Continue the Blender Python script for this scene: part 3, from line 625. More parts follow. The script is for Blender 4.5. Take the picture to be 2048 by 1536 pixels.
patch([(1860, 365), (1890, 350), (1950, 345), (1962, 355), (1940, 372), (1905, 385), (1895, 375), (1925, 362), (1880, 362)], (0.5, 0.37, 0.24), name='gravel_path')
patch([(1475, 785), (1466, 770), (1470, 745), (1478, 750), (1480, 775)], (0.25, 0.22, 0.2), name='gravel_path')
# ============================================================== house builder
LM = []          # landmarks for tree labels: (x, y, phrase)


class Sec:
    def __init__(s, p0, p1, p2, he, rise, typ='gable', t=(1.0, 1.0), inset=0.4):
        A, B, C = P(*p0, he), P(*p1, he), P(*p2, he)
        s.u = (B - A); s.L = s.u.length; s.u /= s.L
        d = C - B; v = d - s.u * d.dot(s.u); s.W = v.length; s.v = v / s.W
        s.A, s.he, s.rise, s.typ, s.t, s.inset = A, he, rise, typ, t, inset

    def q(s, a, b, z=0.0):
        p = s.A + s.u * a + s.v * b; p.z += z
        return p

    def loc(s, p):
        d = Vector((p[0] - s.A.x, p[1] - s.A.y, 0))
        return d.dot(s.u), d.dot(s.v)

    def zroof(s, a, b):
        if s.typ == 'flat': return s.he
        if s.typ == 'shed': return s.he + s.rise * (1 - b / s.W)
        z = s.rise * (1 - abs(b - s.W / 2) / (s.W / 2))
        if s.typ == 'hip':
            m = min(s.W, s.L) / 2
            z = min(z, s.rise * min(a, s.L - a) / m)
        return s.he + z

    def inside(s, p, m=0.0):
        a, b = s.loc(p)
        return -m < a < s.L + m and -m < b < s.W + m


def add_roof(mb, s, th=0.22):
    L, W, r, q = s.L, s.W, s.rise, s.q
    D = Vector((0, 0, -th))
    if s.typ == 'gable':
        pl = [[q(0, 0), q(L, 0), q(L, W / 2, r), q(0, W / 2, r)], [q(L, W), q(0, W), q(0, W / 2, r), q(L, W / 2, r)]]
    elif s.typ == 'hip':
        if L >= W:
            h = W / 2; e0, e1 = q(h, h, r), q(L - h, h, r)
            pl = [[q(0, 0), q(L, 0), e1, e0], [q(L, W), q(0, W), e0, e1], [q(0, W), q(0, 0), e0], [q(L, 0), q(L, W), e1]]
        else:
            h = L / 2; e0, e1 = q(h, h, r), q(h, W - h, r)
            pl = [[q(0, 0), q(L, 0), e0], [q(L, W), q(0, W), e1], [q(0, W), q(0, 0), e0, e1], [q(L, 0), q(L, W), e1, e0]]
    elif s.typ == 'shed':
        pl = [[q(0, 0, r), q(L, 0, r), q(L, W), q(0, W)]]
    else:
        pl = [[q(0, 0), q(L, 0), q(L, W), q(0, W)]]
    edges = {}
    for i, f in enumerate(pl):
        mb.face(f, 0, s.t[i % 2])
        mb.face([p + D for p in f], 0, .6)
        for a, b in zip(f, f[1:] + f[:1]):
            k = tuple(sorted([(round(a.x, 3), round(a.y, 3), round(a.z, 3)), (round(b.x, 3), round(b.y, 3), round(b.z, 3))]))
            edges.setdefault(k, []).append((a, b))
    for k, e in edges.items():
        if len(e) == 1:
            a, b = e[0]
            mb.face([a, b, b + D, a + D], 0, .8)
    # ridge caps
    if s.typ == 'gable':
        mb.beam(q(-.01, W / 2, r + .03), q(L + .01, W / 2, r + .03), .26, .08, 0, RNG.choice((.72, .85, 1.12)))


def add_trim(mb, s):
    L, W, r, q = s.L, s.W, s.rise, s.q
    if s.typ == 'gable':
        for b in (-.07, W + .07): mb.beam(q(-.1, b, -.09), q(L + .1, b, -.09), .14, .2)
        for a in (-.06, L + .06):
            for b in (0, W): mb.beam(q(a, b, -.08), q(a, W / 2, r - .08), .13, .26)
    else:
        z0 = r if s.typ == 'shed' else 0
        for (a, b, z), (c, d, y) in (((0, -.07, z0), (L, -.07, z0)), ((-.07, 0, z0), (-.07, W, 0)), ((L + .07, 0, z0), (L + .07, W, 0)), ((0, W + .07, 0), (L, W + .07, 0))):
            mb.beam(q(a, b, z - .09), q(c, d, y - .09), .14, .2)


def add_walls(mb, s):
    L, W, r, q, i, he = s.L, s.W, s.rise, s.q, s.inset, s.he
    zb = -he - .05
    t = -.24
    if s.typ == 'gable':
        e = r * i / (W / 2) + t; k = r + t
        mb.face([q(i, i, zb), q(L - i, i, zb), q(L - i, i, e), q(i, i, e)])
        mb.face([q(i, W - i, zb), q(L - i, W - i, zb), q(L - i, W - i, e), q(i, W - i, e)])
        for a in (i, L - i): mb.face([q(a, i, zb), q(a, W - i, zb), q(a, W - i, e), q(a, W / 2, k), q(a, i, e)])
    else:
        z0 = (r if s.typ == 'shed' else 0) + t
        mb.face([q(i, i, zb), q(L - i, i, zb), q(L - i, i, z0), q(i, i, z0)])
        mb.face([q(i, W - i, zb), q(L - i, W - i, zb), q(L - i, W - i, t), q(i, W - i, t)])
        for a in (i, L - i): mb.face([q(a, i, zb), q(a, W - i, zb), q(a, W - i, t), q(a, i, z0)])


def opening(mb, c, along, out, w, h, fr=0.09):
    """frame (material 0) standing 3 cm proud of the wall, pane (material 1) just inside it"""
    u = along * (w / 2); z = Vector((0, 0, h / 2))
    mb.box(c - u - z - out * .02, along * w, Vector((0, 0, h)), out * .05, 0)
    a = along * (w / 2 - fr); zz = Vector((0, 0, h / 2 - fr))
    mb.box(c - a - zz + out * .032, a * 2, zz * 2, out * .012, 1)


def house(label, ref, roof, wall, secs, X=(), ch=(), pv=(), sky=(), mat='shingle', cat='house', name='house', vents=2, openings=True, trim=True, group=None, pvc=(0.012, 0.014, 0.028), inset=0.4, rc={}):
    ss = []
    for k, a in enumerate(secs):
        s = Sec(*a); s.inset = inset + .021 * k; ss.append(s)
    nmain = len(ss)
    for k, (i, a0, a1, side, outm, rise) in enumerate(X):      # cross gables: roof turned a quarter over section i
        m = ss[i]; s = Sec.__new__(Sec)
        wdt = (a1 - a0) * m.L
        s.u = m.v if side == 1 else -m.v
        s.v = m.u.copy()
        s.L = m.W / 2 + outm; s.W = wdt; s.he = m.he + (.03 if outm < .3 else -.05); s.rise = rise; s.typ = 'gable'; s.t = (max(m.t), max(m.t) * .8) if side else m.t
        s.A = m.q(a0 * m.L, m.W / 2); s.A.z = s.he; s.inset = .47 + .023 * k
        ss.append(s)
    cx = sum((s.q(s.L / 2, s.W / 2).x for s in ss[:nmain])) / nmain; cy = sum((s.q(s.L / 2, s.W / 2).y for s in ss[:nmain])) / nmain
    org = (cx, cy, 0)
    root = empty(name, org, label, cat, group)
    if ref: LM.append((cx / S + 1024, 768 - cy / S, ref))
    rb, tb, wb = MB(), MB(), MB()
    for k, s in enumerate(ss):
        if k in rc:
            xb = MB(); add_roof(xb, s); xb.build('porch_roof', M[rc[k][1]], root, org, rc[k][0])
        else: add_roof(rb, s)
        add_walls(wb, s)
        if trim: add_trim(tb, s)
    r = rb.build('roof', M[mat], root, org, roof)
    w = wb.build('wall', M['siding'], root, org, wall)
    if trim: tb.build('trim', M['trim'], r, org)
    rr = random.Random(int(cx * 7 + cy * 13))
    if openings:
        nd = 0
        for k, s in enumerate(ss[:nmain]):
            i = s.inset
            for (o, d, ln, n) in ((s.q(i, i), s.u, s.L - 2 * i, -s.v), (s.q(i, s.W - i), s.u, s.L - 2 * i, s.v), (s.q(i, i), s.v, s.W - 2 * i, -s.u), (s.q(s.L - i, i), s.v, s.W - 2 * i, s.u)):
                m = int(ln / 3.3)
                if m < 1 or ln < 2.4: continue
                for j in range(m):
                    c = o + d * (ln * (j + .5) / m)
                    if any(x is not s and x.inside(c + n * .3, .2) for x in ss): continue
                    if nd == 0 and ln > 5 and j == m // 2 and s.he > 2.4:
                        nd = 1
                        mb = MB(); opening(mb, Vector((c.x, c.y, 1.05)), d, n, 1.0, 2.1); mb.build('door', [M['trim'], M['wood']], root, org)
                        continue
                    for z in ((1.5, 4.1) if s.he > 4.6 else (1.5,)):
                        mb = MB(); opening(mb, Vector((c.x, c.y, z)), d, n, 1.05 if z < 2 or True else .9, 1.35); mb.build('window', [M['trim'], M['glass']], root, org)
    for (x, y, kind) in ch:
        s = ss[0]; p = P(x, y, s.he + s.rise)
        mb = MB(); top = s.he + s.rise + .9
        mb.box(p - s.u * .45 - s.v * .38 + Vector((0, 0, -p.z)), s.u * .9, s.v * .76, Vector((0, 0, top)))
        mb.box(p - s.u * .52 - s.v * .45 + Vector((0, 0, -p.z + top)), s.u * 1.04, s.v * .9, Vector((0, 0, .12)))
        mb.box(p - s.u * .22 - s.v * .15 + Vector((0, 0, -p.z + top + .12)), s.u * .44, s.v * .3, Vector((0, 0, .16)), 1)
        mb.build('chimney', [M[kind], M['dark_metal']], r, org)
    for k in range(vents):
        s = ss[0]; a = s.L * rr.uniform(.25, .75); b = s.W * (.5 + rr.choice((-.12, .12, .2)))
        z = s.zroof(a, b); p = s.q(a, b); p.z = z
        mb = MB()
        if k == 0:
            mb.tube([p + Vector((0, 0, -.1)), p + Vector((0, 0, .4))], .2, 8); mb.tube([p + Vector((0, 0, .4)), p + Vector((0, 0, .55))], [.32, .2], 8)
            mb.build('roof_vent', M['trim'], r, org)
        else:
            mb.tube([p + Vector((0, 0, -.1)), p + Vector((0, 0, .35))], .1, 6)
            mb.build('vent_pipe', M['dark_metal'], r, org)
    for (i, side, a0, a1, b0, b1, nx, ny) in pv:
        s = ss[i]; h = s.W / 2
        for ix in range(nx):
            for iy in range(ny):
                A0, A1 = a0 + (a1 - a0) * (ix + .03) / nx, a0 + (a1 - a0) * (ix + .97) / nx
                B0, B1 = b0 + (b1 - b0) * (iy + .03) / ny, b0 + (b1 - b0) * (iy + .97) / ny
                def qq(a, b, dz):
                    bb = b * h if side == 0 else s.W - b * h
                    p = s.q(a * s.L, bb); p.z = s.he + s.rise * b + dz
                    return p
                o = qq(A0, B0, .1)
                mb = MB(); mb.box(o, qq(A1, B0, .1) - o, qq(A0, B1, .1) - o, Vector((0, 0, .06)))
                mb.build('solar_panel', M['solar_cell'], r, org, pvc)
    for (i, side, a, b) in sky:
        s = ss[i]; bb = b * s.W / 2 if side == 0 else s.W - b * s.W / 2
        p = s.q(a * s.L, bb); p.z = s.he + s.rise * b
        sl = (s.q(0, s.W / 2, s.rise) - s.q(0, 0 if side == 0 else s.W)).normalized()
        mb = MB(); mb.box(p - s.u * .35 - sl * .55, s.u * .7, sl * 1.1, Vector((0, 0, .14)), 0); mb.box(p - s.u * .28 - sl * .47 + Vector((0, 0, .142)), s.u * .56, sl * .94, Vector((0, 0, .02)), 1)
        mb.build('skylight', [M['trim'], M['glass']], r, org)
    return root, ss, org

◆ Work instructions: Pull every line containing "outm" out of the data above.

◆ Task solution:
    for k, (i, a0, a1, side, outm, rise) in enumerate(X):      # cross gables: roof turned a quarter over section i
        s.L = m.W / 2 + outm; s.W = wdt; s.he = m.he + (.03 if outm < .3 else -.05); s.rise = rise; s.typ = 'gable'; s.t = (max(m.t), max(m.t) * .8) if side else m.t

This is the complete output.